Kindergarten takes another hit in proposed budget

BY STACI WILSON

School administrators will be pouring over district budgets during the next few months in an attempt to figure out how they can continue to offer full-day kindergarten and pre-kindergarten in their districts.

Gov. Tom Corbett released his proposed state budget last week providing for near flat-funding of basic education and the elimination of the Accountability Block Grant program.

Montrose Area School District Superintendent Michael Ognosky said, “Losing the Accountability Bock Grant funding could potentially have a huge impact on our district. We currently utilize that funding to help support our full day Kindergarten initiative that has been so successful.”

According to the state’s Department of Education website, the grant program, began in 2004-5 and made funds available to school districts for programs that had been proven to improve the educational achievement of students, such as full-day kindergarten and pre-kindergarten programs.

In 2011-12, Montrose Area received $136,177 in Accountability Block Grant money for its kindergarten program.
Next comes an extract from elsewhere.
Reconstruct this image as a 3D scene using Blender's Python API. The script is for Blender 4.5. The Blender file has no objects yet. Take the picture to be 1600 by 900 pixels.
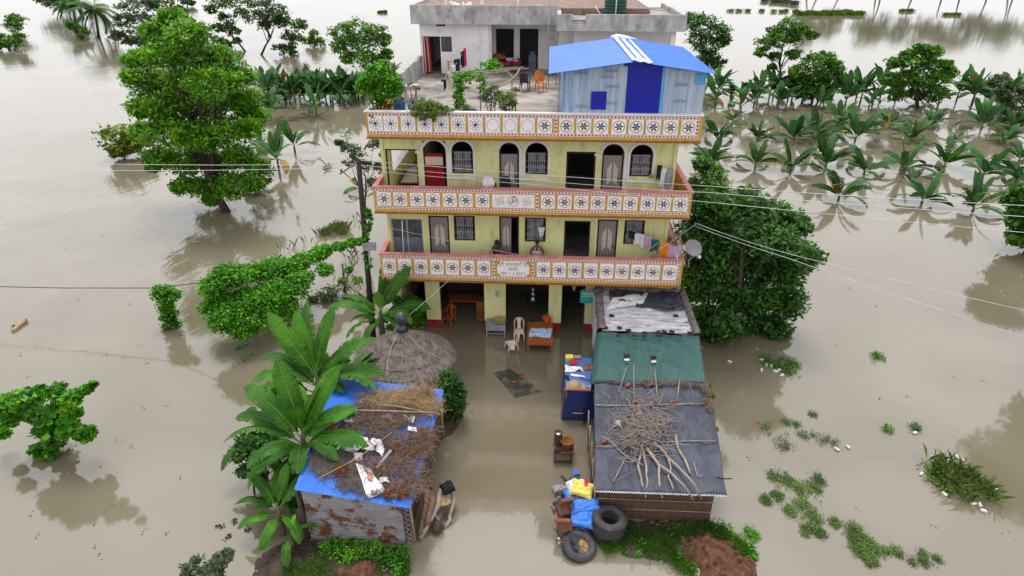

There are seven kindergarten classrooms in the district – four at Lathrop Street Elementary and three at Choconut Valley Elementary.

And that potential loss of funding will have the district scrambling to find the money elsewhere in the district coffers.

“Whether we can find areas in the budget to “make up” that money will be part of our two month budget analysis process,” Ognosky said. “Only time will tell.”

As a result of the 2011 cuts in the Accountability Block Grant funding, Susquehanna Community Schools converted its K-4 program from a full day to a half-day program in the 2011-12 school term.

Superintendent Bronson Stone said the proposed elimination of the grant “essentially put a definitive end to any expansion of early childhood education in the Commonwealth.”

Stone said the district lost $472,000 last year with the governor’s budget cuts and with this year’s proposed cuts and mandated district increases in the retirement contribution rate, there are more expenditures for the school than revenue.

Stone said, “The district is going to have to take a conservative approach to budgeting and evaluate the effectiveness of every optional program we have.”

He plans to begin discussing the governor’s proposed with the school board at its Tuesday and Wednesday, Feb. 14-15, meetings.

The superintendent said it is frustrating to watch all of the progress made in public education be put on hold because of the governor’s decisions.

But he stands committed to offering quality education to the students.

“Parents in the Commonwealth should be outraged that the governor is intent on destroying the quality of education that school districts offer,” Stone said.

For the upcoming school year Stone said Susquehanna Community would need to dip into the district fund balance.

But, he said, using the fund balance only provides for a “band-aid” fix for the looming PSERS crisis. .

Rural school districts do a better hob with less funding,” Stone said. “But with every opportunity to take away from the less affluent school districts those opportunities are taken by the governor and state legislature.”